Le premier ravitaillement au kilomètre 250 me donne l’occasion de saluer et d’échanger quelques mots avec Etienne Lavigne, Directeur de Amaury Sports Organisation. Il se déplace dans uns des 11 hélicoptères du Dakar, ce qui lui permet de venir jeter un œil sur le ravitaillement moto, puis de rejoindre n’importe quel point du parcours en quelques minutes. J’imagine alors le réconfort que devait procurer une rencontre fortuite au milieu du Ténéré avec le très charismatique Thierry Sabine, fondateur du Paris Dakar, mort de sa passion en 1986.
Les pleins sont effectués mais il faut que j’observe un arrêt obligatoire de 15 minutes. C’est le moment dont profitent les pilotes pour avaler quelques barres de céréales, boire une bouteille d’eau et remplir le Camel Bak vide depuis déjà longtemps compte tenu de la chaleur torride. Il fait d’autant plus chaud que nous portons une carapace de carbone sous nos vestes de 3 kilos, ainsi qu’un collier renforcé qui nous protège en théorie du coup du lapin.

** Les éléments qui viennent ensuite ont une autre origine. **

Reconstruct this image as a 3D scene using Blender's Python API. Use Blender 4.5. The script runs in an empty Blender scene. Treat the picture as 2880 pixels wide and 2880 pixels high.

Pour d’autres, c’est la pose cigarette. Il est de notoriété publique que la cigarette nuit á la santé, mais après 250 kms de poussière avalée, la première cigarette prend un goût exquis, la deuxième aussi d’ailleurs. Depuis le début de se projet, mon ambition affirmée est de simplement boucler le Dakar. Je me moque totalement du chronomètre. Malgré tout je m’aperçois que je ne suis pas le dernier contrairement á ce que je pensais. Pour un peu je me prendrais au jeu et je démarrerais en trombe en soulevant une belle gerbe de sable derrière moi. Alors pour me raisonner, j’allume une troisième cigarette …
Finalement je repars tranquillement. Je me sens plus á l’aise depuis une bonne centaine de kilomètres. Malgré la prudence que j’affiche, la suspension avant est venue á deux reprises buter dans un claquement effrayant. Compte tenu du débattement important sur ces motos, on peut facilement imaginer l’impact. Mon rythme est régulier mais je dois m’arrêter toutes les deux minutes environ pour laisser passer les voitures. La piste est dangereusement bordée de clôtures en fil barbelé. La Pampa est une région agricole et seules les pistes que nous empruntons délimitent les propriétés. Il n’y a donc aucun moyen de s’écarter de la trajectoire des voitures pour éviter de se retrouver dans leur poussière. Il faut juste s’arrêter le plus vite possible sur ce terrain sablonneux tout en se serrant le long de la clôture de droite, puis attendre que la visibilité se rétablisse un peu.Cette routine durera jusqu’á ce que j’aperçoive une moto arrêtée sur le bord de la piste, á 5 kilomètres de la fin de la spéciale. Cet événement anodin va devenir bientôt un épisode très médiatique, mais surtout un épisode qui sera á l’origine d’une belle amitié avec Stéphane Charlier, pilote Belge. Je vous raconterais cela dans le prochain article : Le bon samaritain.
La liaison de 200 kilomètres se déroule sous une luminosité de fin d'après midi d'été. La route est bordée d'arbres sous lesquels des milliers de familles se sont installées pour regarder passer la caravane du Dakar. Les chaises et les tables laissent supposer qu'elles ont campé là toute la journée. Dans cette ambiance de Tour de France, nous sommes accueillis á Santa Rosa par une foule enthousiaste et le ravitaillement donne prétexte á une très longue séance de photos et d'autographes.Je suis fatigué mais je ne le sens pas. La veille je n'avais pas dormi et je viens malgré tout de terminer ma première spéciale de cette course dont j'ai tant rêvé. Je suis tout simplement heureux et j'ai envie de partager ce bonheur.